Certainly, if you don't have access to rail or your own car, and live miles from where you need to work, shop, or socialise, it must be miserable without a decent bus service. But those areas lack buses for a good reason - if it were profitable to run buses there, the companies would be there before you could say "any more fares please!"

So I wonder what positive changes Labour envisage. Subsidies? OK, but forking out to take a small number of pensioners into town with a frequent, reliable service is going to cost a lot. The greater the need, the greater the expense.

Doonhamer said...

It would be interesting to know when was the last time any of these representatives of the working class was on a real bus. Not counting photo opportunities or airport plane links.
Franchising? Is that not what some Nutritious Quick Sustenance companies do? Or Royal Post Offices?
I feel a whole new layer of Civil Service bureaucracy being created. With a Minister of.
After all who else is going to ensure that both staff and customers are of the approved Alphabet Soup mix.
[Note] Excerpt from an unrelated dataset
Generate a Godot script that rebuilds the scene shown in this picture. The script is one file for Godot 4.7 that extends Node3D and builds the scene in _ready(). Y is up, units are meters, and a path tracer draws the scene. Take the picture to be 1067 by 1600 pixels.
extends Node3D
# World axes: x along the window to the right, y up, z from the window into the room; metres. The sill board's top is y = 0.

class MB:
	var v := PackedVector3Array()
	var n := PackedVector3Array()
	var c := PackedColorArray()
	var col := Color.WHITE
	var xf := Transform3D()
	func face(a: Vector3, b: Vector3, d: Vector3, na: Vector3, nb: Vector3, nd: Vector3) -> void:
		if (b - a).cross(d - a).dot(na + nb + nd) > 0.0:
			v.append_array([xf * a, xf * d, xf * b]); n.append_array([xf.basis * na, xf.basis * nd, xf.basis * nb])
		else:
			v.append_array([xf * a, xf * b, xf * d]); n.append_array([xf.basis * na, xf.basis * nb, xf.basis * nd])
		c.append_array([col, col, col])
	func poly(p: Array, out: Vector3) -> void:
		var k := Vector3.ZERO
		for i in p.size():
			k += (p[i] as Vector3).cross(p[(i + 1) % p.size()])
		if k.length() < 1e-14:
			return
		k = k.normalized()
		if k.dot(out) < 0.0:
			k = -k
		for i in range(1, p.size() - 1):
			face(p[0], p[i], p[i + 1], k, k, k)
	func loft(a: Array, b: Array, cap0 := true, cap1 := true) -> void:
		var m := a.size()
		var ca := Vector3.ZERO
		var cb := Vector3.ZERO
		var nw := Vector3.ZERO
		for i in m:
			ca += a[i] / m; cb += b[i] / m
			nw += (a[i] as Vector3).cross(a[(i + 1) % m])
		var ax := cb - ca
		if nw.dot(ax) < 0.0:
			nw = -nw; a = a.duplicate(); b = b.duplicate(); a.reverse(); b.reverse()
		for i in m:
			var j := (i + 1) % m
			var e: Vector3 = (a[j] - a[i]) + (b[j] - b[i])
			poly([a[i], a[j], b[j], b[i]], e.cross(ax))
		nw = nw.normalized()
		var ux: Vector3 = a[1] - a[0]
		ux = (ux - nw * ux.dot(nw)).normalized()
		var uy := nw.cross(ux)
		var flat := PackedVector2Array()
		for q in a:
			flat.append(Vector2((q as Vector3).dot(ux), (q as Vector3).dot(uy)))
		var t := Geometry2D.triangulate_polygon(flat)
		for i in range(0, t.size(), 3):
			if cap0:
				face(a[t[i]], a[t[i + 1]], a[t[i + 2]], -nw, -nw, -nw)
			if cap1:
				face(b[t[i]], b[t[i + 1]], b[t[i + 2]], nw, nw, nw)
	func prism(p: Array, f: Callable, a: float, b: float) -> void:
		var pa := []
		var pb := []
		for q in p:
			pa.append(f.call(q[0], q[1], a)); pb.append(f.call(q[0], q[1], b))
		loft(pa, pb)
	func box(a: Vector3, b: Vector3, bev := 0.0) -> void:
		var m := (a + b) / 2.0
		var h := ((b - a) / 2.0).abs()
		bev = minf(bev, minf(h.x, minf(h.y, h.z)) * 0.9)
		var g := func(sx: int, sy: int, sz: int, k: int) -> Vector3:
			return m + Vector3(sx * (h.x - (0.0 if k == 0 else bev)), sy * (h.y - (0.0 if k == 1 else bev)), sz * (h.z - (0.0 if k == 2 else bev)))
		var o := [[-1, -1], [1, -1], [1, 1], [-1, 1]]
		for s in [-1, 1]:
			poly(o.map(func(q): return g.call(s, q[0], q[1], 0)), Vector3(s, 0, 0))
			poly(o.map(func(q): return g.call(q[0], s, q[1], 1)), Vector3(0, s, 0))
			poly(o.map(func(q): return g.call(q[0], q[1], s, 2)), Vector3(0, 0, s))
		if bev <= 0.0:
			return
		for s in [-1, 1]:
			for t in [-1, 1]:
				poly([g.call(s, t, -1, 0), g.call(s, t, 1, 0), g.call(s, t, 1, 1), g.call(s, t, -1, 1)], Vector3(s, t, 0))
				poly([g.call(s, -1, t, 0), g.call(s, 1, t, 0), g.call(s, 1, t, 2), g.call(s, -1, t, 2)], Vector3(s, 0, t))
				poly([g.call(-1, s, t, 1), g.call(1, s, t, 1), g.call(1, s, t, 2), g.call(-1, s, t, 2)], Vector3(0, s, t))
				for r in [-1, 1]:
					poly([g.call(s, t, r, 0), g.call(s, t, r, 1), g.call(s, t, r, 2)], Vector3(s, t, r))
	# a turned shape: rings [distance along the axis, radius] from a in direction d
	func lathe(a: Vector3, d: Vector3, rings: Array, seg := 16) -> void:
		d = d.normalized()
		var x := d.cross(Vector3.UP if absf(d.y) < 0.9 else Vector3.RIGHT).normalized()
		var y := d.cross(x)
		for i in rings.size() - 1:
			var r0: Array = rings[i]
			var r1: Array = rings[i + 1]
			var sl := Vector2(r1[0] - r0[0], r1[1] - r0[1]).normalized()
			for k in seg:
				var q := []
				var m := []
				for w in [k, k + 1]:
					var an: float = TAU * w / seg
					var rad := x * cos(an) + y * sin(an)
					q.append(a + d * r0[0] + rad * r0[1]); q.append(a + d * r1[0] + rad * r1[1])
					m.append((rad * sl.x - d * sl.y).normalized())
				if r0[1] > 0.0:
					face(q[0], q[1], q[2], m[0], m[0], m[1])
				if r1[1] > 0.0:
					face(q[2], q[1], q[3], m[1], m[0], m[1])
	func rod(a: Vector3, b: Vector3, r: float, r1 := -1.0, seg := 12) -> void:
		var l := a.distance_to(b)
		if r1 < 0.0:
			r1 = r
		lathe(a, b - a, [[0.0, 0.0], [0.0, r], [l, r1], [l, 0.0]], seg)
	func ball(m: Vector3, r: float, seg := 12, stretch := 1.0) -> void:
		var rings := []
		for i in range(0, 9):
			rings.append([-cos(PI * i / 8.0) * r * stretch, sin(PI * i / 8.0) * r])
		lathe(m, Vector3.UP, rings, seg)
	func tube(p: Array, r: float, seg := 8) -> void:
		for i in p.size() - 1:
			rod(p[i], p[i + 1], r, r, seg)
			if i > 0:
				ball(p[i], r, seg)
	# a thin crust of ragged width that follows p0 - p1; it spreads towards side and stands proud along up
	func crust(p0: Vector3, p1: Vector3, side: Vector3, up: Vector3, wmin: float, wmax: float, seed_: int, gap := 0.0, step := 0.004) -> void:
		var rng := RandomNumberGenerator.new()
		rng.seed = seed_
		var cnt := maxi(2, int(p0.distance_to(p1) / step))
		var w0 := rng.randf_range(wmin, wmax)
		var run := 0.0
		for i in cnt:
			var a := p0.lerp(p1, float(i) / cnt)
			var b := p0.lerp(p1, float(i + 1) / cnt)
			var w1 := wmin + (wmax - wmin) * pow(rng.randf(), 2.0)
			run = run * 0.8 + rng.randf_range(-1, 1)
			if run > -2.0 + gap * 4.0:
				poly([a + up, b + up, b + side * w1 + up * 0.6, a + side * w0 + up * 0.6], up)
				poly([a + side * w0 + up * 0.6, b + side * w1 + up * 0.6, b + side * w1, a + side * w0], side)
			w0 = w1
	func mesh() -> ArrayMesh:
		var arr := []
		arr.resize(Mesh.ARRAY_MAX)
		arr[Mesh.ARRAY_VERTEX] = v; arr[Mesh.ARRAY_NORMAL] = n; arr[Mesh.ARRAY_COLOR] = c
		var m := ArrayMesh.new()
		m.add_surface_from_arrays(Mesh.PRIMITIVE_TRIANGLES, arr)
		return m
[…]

And sustainable propulsion?
Whatever, nothing is ever so bad that politicians can surely make worse.
Do not be surprised if your bus is run by Bulgarians as are the busload of invisible, virtual, concession passengers all around you.
End of rambling rant.

A K Haart said...

Sam - yes that's the key, if routes are profitable they survive. Round here bus companies have problems retaining drivers because once they are trained, many go elsewhere for better money. There is a problem retaining mechanics for the same reason, and buses having to crash their way through potholes all day doesn't help.

Higher wages would mean higher fares though and they have to remain competitive. How Labour expects to wave a wand and improve things I don't know, but neither do they. It's electioneering stuff.

Doonhamer - I also feel a whole new layer of Civil Service being created. It seems to be how Starmer's mind works - hand government over to those he thinks of as professionals. Judiciary, Civil Service, Quangos, expert committees, transnational bureaucracies and so on. He could be worse than Blair.

The Jannie said...

They're just trying to continue existing policy and stop us scruff owning our own transport. If you're so selfish as to want to travel independently at a time of your own choosing you may have noticed this policy at work.

A K Haart said...

Jannie - many decision makers probably live in cities where they travel by hopping in and out of taxis and think hopping on and off buses is much the same.

DiscoveredJoys said...

Most MPs live in towns and particularly London. If they are used to working they will treat the availability of 'public' transport as a given. Underground, Overground, Docklands Light Railway, commuter trains, buses, taxis, and even a few cars and suicidal cyclists. The provision of transport arises from the density of City passengers.

Out in the sticks you only have to live about 5 or 6 miles outside a town to have much poorer bus services (if any). It always struck me as perverse that city dwellers are usually 'excused' congestion charges but country dwellers, who must use private transport, are charged.

A K Haart said...

DJ - yes and if MPs live in towns they are likely to have a place in London where they work and socialise. We live in a smallish town with good bus services, but it is easy to see that villages only a few miles away would be far less convenient places to live without a car.

dearieme said...

‘take back control’: how reactionary progressives tend to be.

Ages ago I worked on Teesside and sometimes my job would take me out driving during the working day. I got into the habit of counting the number of passengers on the buses at those non-peak times. The usual answer was two.

A K Haart said...

dearieme - yes they do tend to be reactionary. We see quite a number of buses during non-peak times and most are virtually empty. Only certain routes seem to be busy, mostly those in and out of cities at certain times of day.